Horror, with crime and thriller as a close second. But I’ll give anything a chance – you should always read widely and outside the field you write in yourself.
What’s your favorite movie?
Monsiuer Hire by Patrice Leconte.
What is your favorite season?
Autumn.
How do you like to celebrate your birthday?
With my wife, and if possible, with friends and a nice meal out.
What’s a recent tv show/movie/book/podcast you highly recommend?
I’ve just finished reading John Linwood Grant’s upcoming collection, Miss Linwood Entertains, which is amazing. Grant’s an incredible writer. And Johanna Van Veen’s astonishing Gothic ghost story, My Darling Dreadful Thing, which deserves to win all the awards and be made into a wildly successful film.
What’s your favorite type of cuisine?
Probably Chinese, although Korean and Thai are very close as well.
What do you do when you have free time?
What is this ‘free time’ that you speak of…?
What can readers expect from you next?
I’ve completed a queer horror novel set in the trenches of World War One and its aftermath, and have nearly finished another horror novel, set in the present day. I’ve plenty more planned, as soon as I can get them down on paper – it’s just a matter of finding homes for them!

Fans of Catriona Ward and Stephen King will find plenty to enjoy in this biting horror novel where not all is what you see... or hear.

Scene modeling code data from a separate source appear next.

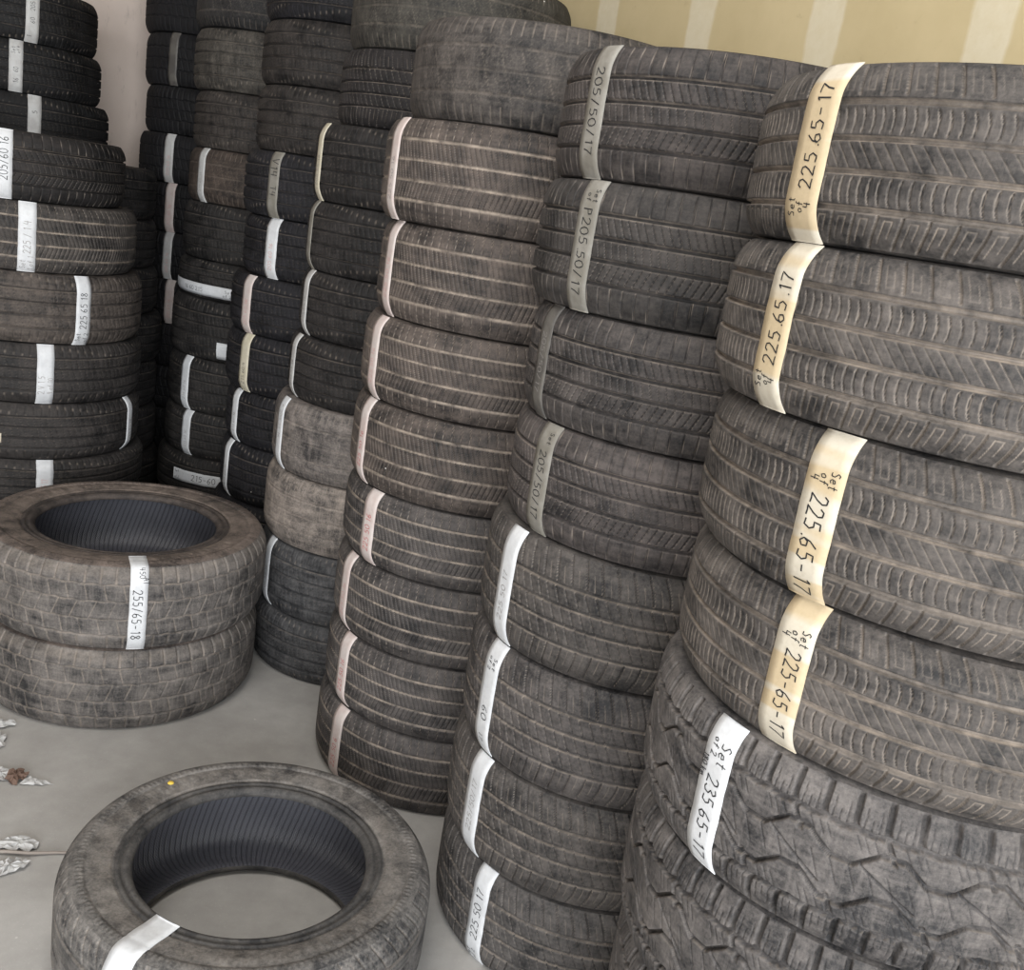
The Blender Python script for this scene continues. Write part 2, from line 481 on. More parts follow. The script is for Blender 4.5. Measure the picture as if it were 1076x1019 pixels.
def side_mesh(sh, up, nu=160, marks=False):
    pr = np.array(side_profile(sh)); r = pr[:, 0]; z = pr[:, 1]
    th = np.arange(nu) / nu * 2 * math.pi
    zz = np.repeat(z[None, :], nu, 0) * B0; rr = np.repeat(r[None, :], nu, 0)
    if marks:                                    # shallow scallops and raised dashes moulded round the sidewall
        m1 = ((th * 90 / math.pi) % 1 < .5)[:, None] & ((r > .868 * R0) & (r < .90 * R0))[None, :]
        seg = ((th > .5) & (th < 1.4)) | ((th > 3.4) & (th < 4.5))
        m2 = (((th * 36 / math.pi) % 1 < .55) & seg)[:, None] & ((r > .775 * R0) & (r < .825 * R0))[None, :]
        zz = zz + m1 * .0012 + m2 * .0010
    ring = np.where(r < .716 * R0, -.55, np.clip((.90 * R0 - r) / (.1 * R0), 0, 1) * .12)   # the rim kept the bead clean of dust
    g = np.repeat(ring[None, :], nu, 0)
    zz = B0 + zz if up else B0 - zz
    P = np.stack([rr * np.cos(th)[:, None], rr * np.sin(th)[:, None], zz], -1)
    return mesh_grid('sidewall', P, flip=not up, attr=g)
def liner_mesh(nu=128):
    pts = [((BEAD - .010) * R0, .80), ((BEAD + .02) * R0, .80), (.70 * R0, .86), (.78 * R0, .90), (.85 * R0, .86), (.895 * R0, .74), (.925 * R0, .5), (.935 * R0, .25), (.938 * R0, 0)]
    pts = pts + [(r, -z) for r, z in pts[:-1][::-1]]
    pr = np.array(pts); th = np.arange(nu) / nu * 2 * math.pi
    P = np.stack([pr[None, :, 0] * np.cos(th)[:, None], pr[None, :, 0] * np.sin(th)[:, None], np.broadcast_to(B0 + pr[None, :, 1] * B0, (nu, len(pr)))], -1)
    return mesh_grid('inner_liner', P)

CACHE = {}
def cached(key, fn):
    if key not in CACHE: CACHE[key] = fn()
    return CACHE[key]

# ------------------------------------------------------------------ paper labels and the marker on them
STROKES = {   # one-stroke letters on a 0..0.6 x 0..1 box
    '0': [[(.3, 1), (.08, .8), (.03, .45), (.15, .08), (.35, 0), (.55, .25), (.57, .6), (.45, .92), (.3, 1)]],
    '1': [[(.18, .8), (.34, 1), (.3, 0)]],
    '2': [[(.05, .78), (.2, .98), (.45, .95), (.52, .72), (.35, .4), (.03, .02), (.3, .05), (.58, .02)]],
    '3': [[(.08, .9), (.35, 1), (.52, .78), (.25, .54), (.52, .38), (.45, .08), (.2, 0), (.03, .14)]],
    '4': [[(.12, 1), (.06, .45), (.55, .48)], [(.45, .95), (.40, 0)]],
    '5': [[(.52, .97), (.16, .95), (.12, .58), (.4, .6), (.54, .36), (.38, .04), (.04, .08)]],
    '6': [[(.45, .98), (.15, .6), (.05, .22), (.25, 0), (.5, .14), (.46, .42), (.2, .44), (.07, .25)]],
    '7': [[(.03, .95), (.55, .97), (.3, .45), (.2, 0)]],
    '8': [[(.5, .82), (.28, 1), (.1, .8), (.3, .55), (.54, .25), (.3, 0), (.06, .2), (.28, .5), (.5, .82)]],
    '9': [[(.5, .7), (.3, .5), (.1, .68), (.2, .95), (.45, .95), (.5, .7), (.46, .3), (.35, 0)]],
    '/': [[(.1, -.05), (.5, 1.05)]], '-': [[(.12, .45), (.5, .47)]], '.': [[(.25, .02), (.31, .10)]],
    'S': [[(.5, .9), (.25, 1), (.08, .78), (.46, .4), (.4, .06), (.05, .08)]],
    'e': [[(.1, .3), (.5, .34), (.4, .58), (.15, .5), (.06, .2), (.25, 0), (.5, .1)]],
    't': [[(.3, 1), (.26, .1), (.45, .02)], [(.1, .65), (.5, .68)]],
    'o': [[(.3, .58), (.08, .35), (.2, .02), (.48, .15), (.48, .45), (.3, .58)]],
    'f': [[(.52, .95), (.35, 1), (.27, .7), (.22, 0)], [(.08, .55), (.46, .58)]],
    'k': [[(.12, 1), (.1, 0)], [(.48, .6), (.12, .28), (.5, 0)]],
    'm': [[(.02, .55), (.04, 0)], [(.04, .4), (.2, .57), (.28, 0)], [(.28, .4), (.45, .57), (.55, 0)]],
    'A': [[(.03, 0), (.3, 1), (.56, 0)], [(.14, .38), (.48, .38)]],
    'T': [[(.03, .97), (.57, .97)], [(.3, .97), (.28, 0)]],
    'P': [[(.1, 0), (.12, 1), (.45, .93), (.48, .62), (.12, .5)]],
    'R': [[(.1, 0), (.12, 1), (.45, .93), (.48, .62), (.12, .5), (.52, 0)]],
    'V': [[(.03, 1), (.28, 0), (.56, 1)]],
    ' ': [],
}
def text_strokes(s):
    out = []; x = 0
    for ch in s:
        for st in STROKES.get(ch, []): out.append([(px + x, py) for px, py in st])
        x += .36 if ch in '. ' else .58 if ch == '1' else .72
    return out, x

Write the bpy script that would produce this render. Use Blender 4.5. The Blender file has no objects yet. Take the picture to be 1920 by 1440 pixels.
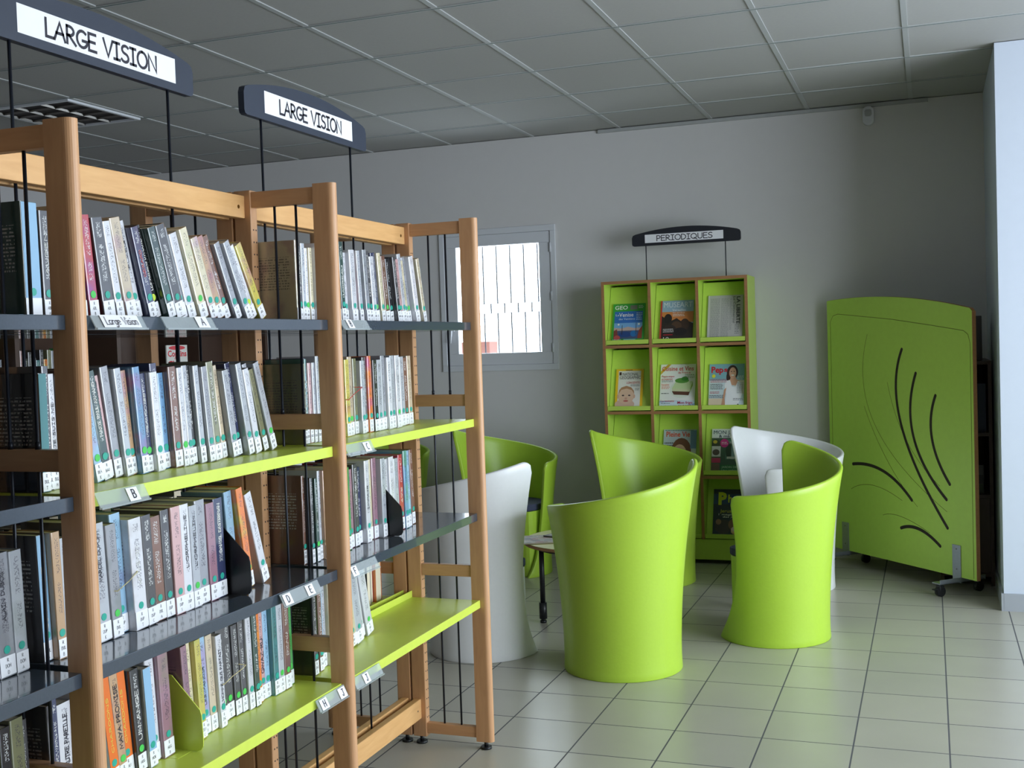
import bpy, bmesh, math, random
from mathutils import Matrix, Vector
R = math.radians
random.seed(7)
sc = bpy.context.scene
C = sc.collection

# ------------------------------------------------------------------ camera, sky, exposure
def make_camera():
    f, yaw, pit, rol, H = 2147.65, 0.3502, -0.0348, -0.0329, 1.3714
    cy, sy, cp, sp, cr, sr = math.cos(yaw), math.sin(yaw), math.cos(pit), math.sin(pit), math.cos(rol), math.sin(rol)
    fwd = Vector((-sy*cp, cy*cp, sp)); right = Vector((cy, sy, 0)); up = right.cross(fwd)
    r = cr*right + sr*up; u = -sr*right + cr*up
    m = Matrix((( r.x, u.x, -fwd.x, 0), (r.y, u.y, -fwd.y, 0), (r.z, u.z, -fwd.z, H), (0, 0, 0, 1)))
    cd = bpy.data.cameras.new('camera'); cd.sensor_width = 36; cd.lens = f/1920*36; cd.clip_start = 0.05
    co = bpy.data.objects.new('camera', cd); co.matrix_world = m; C.objects.link(co); sc.camera = co
make_camera()

w = bpy.data.worlds.new('sky'); sc.world = w; w.use_nodes = True
bg = w.node_tree.nodes['Background']; bg.inputs[0].default_value = (0.80, 0.90, 1.0, 1); bg.inputs[1].default_value = 7.5
sc.view_settings.view_transform = 'Standard'; sc.view_settings.look = 'None'
sc.view_settings.exposure = 0.5; sc.view_settings.gamma = 1; sc.view_settings.use_curve_mapping = False
sc.cycles.use_denoising = True
sc.cycles.max_bounces = 8; sc.cycles.diffuse_bounces = 5; sc.cycles.transparent_max_bounces = 12
sc.cycles.sample_clamp_indirect = 6; sc.cycles.caustics_reflective = False; sc.cycles.caustics_refractive = False

def daylight(name, loc, rot, sx, sy, power, col=(1, 1, 1), portal=False):
    l = bpy.data.lights.new(name, 'AREA'); l.shape = 'RECTANGLE'; l.size = sx; l.size_y = sy; l.energy = power; l.color = col
    if portal: l.cycles.is_portal = True
    o = bpy.data.objects.new(name, l); o.location = loc; o.rotation_euler = rot; C.objects.link(o)
XR = 3.0                                   # right wall with its big windows
daylight('daylight_right', (XR+0.12, 3.2, 1.45), (0, R(90), 0), 2.3, 4.5, 1, portal=True)
daylight('daylight_small', (-2.70, 7.38, 1.68), (R(-90), 0, 0), 0.62, 0.72, 1, portal=True)

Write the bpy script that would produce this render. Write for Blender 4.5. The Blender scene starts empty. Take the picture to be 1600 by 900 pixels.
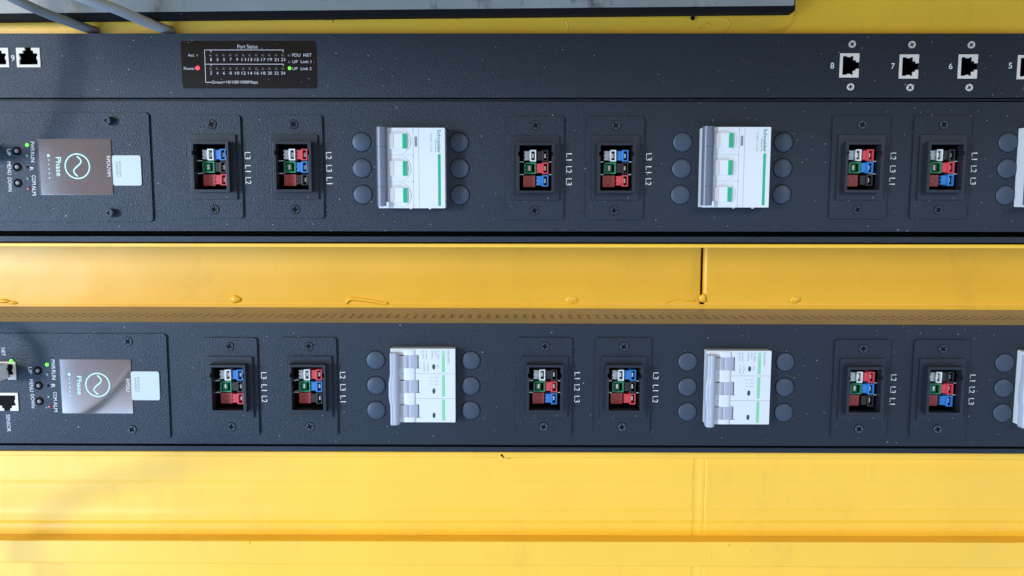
import bpy, bmesh, math, random
from mathutils import Vector, Matrix
from mathutils.geometry import tessellate_polygon
random.seed(7)
C = bpy.context.scene
R = math.radians

# ------------------------------------------------------------------ camera
FPX, D = 1300.0, 560.0                      # focal length in photo pixels, mm from lens to the equipment fronts
TH = math.atan(FPX / 12000.0)               # camera pitched slightly down
cam = bpy.data.cameras.new('camera'); cam_o = bpy.data.objects.new('camera', cam)
C.collection.objects.link(cam_o)
cam_o.location = (0, -D / 1000, 0); cam_o.rotation_euler = (R(90) - TH, 0, 0)
cam.sensor_fit = 'HORIZONTAL'; cam.sensor_width = 36; cam.lens = 36 * FPX / 1600
cam.clip_start = 0.01; cam.clip_end = 50
C.camera = cam_o

# ------------------------------------------------------------------ world, lamps, exposure
w = bpy.data.worlds.new('World'); C.world = w; w.use_nodes = True
bgn = w.node_tree.nodes['Background']
# made-up glow by height: bands for display reflections, bright low band for lower-strip sheen
bgn.inputs[1].default_value = 0.75
_n = w.node_tree.nodes; _l = w.node_tree.links
_tc = _n.new('ShaderNodeTexCoord'); _sx = _n.new('ShaderNodeSeparateXYZ'); _mr = _n.new('ShaderNodeMapRange'); _cr = _n.new('ShaderNodeValToRGB')
_l.new(_tc.outputs['Generated'], _sx.inputs[0]); _l.new(_sx.outputs[2], _mr.inputs['Value'])
_mr.inputs['From Min'].default_value = -0.5; _mr.inputs['From Max'].default_value = 0.5
_l.new(_mr.outputs['Result'], _cr.inputs['Fac']); _l.new(_cr.outputs['Color'], bgn.inputs[0])
_st = [(-0.5, (.50, .76, 1.10)), (-.36, (.7, 1.0, 1.5)), (-.34, (2.0, 2.6, 3.5)), (-.240, (2.0, 2.6, 3.5)), (-.228, (.62, .66, .78)), (-.219, (.62, .64, .74)), (-.214, (.95, .66, .40)), (-.208, (.70, .60, .55)), (-.198, (.48, .56, .70)), (-.188, (.42, .34, .34)),
       (.032, (.36, .29, .30)), (.038, (.46, .51, .60)), (.075, (.40, .44, .52)), (0.10, (.16, .15, .15)), (0.5, (.15, .14, .13))]
_e = _cr.color_ramp.elements
for i, (z_, c_) in enumerate(_st):
    el = _e[i] if i < 2 else _e.new(0.5)
    el.position = z_ + 0.5; el.color = (*c_, 1)
def area(name, loc, target, sx, sy, power, col):
    l = bpy.data.lights.new(name, 'AREA'); l.shape = 'RECTANGLE'; l.size = sx; l.size_y = sy
    l.energy = power; l.color = col
    o = bpy.data.objects.new(name, l); C.collection.objects.link(o)
    o.location = loc
    o.rotation_euler = (Vector(target) - Vector(loc)).to_track_quat('-Z', 'Y').to_euler()
    return o
area('window_light', (-1.25, -1.05, -0.35), (-0.1, 0, -0.03), 0.6, 0.9, 15, (0.38, 0.65, 1.0))
area('work_lamp', (-2.6, -2.4, 0.30), (0, 0, -0.03), 0.5, 0.55, 92, (1.0, 0.97, 0.93))
area('fill_light', (1.0, -1.9, 0.75), (0.05, 0, -0.10), 1.4, 0.6, 14, (0.95, 0.97, 1.0))  # added soft fill that lifts the middle panel, no known lamp
C.view_settings.view_transform = 'Standard'; C.view_settings.look = 'None'
C.view_settings.exposure = 0.0; C.view_settings.gamma = 1.0
C.render.engine = 'CYCLES'

# ------------------------------------------------------------------ measuring: photo pixel -> mm on a plane h mm in front of the equipment fronts
CT, ST = math.cos(TH), math.sin(TH)
def P(px, py, h=0.0):
    u, v = (px - 800) / FPX, (py - 450) / FPX
    dy = CT - v * ST; dz = -ST - v * CT
    t = (D - h) / dy
    return u * t, dz * t
def PX(px, py, h=0): return P(px, py, h)[0]
def PZ(py, h=0, px=800): return P(px, py, h)[1]

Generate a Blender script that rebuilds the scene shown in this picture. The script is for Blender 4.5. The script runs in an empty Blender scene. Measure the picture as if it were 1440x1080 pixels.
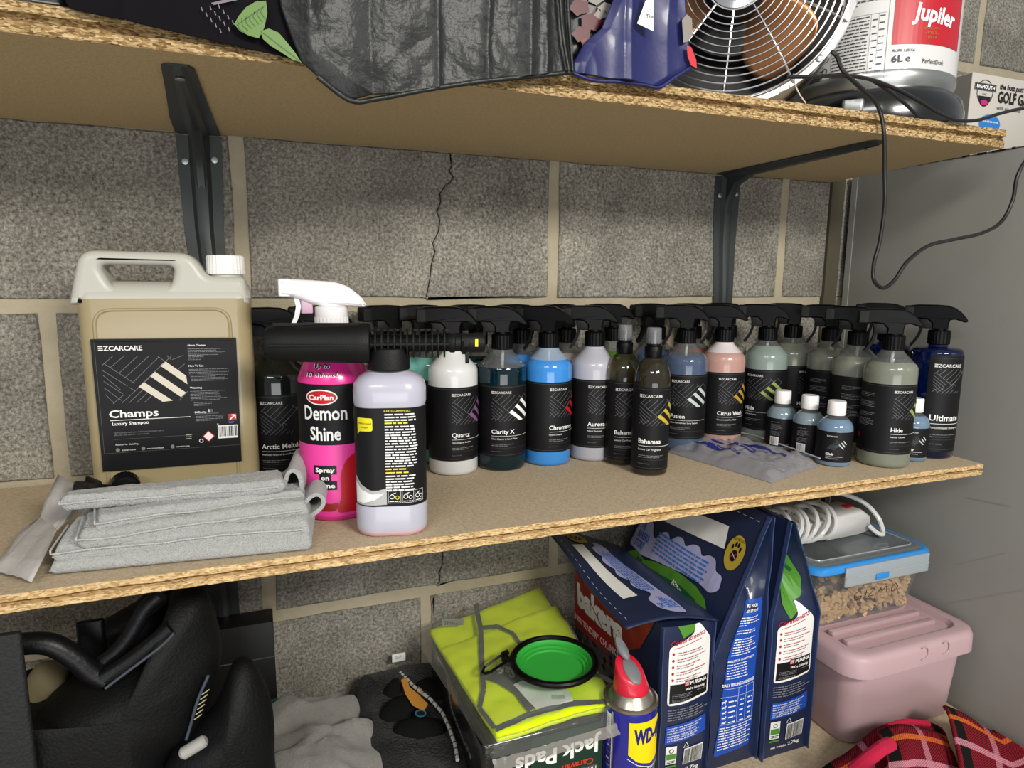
import bpy, bmesh, math, random
from mathutils import Vector, Matrix, noise
from mathutils.geometry import tessellate_polygon

# ------------------------------------------------------------------ scene, camera, light
sc = bpy.context.scene
col = sc.collection
PI = math.pi
R_ = math.radians
SHELF = -0.2236          # top of the middle shelf
UP = 0.2385              # top of the upper shelf
LOW = -0.64              # top of the lower shelf

CAM = Vector((.018, -.954, .0365))
F = 925.0
YAW, PITCH, ROLL = R_(20.9), R_(9.03), R_(.46)
fwd = Vector((math.sin(YAW)*math.cos(PITCH), math.cos(YAW)*math.cos(PITCH), -math.sin(PITCH)))
rt = Vector((math.cos(YAW), -math.sin(YAW), 0))
upv = rt.cross(fwd)
rt2 = math.cos(ROLL)*rt + math.sin(ROLL)*upv
up2 = -math.sin(ROLL)*rt + math.cos(ROLL)*upv
cd = bpy.data.cameras.new('camera')
cam = bpy.data.objects.new('camera', cd)
col.objects.link(cam)
m = Matrix((rt2, up2, -fwd)).transposed().to_4x4()
m.translation = CAM
cam.matrix_world = m
cd.sensor_width = 36
cd.lens = F/1440*36
cd.clip_start = .02
sc.camera = cam

w = bpy.data.worlds.new('world'); sc.world = w; w.use_nodes = True
w.node_tree.nodes['Background'].inputs[0].default_value = (.93, .96, 1, 1)
w.node_tree.nodes['Background'].inputs[1].default_value = .45

def area(name, loc, target, size, sizey, power, colr):
    l = bpy.data.lights.new(name, 'AREA'); l.shape = 'RECTANGLE'; l.size = size; l.size_y = sizey
    l.energy = power; l.color = colr
    o = bpy.data.objects.new(name, l); col.objects.link(o); o.location = loc
    o.rotation_euler = (Vector(target)-Vector(loc)).to_track_quat('-Z', 'Y').to_euler()
    return o
area('ceiling_strip_light', (.62, -1.75, .62), (.35, 0, -.2), .5, .22, 27, (1, .965, .89))
area('low_fill_light', (-.3, -3.2, -.75), (.4, 0, .0), 2.0, 1.0, 33, (.97, .98, 1))  # fill lamp added to brighten the shelf undersides, cabinet and lower shelf
area('ceiling_strip_light', (-1.3, -2.6, 1.25), (.7, 0, -.1), 1.2, .3, 26, (1, .97, .92))

sc.view_settings.view_transform = 'Standard'
sc.view_settings.look = 'None'
sc.view_settings.gamma = 1
sc.view_settings.use_curve_mapping = False
sc.view_settings.exposure = -0.08

# ------------------------------------------------------------------ helpers
def at(px, py, ax, v):
    """world point where the ray through a photo pixel meets the plane axis=v"""
    d = fwd + rt2*((px-720)/F) + up2*((540-py)/F)
    return CAM + d*((v-CAM[ax])/d[ax])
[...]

In 1983, artist Tony Mathias began work on a new installation – a collage of visuals and sounds, exploring the history of the abandoned RAF base on Warden Fell.
Tony was a gentle soul, a devoted family man. But after visiting the site to tape-record the sounds there, he killed his wife and children, set their home on fire, and turned his gun on himself. The closest thing to a reason why were two words, scrawled on a fire-blackened wall: WORLD’S END.
Decades later, true-crime podcaster Cally Darker begins researching the murders, aided by Tony's actress sister Stella. When she finds Tony’s recordings, she thinks she has a fantastic exclusive – perhaps even a chance to solve the mystery. But Warden Fell, for centuries the focus of folklore, mysteries and fearful legends, has a far older and more terrifying story to tell.
Cally’s about to learn what turned Tony Mathias into a killer. But it might be too late to save her.
Paranormal | Horror | Fantasy Urban [ Watkins Publishing, On Sale: October 28, 2025, Paperback / e-Book, ISBN: 9781915998408 / eISBN: 9781915998415 ]
DANIEL CHURCH is a British horror writer. His writing is inspired by a lifelong passion for the genre and its roots in folklore and a fierce connection with the underdog and the marginalized in society. He grew up in Lancashire and now lives in the Wirral with his wife, who is also a writer.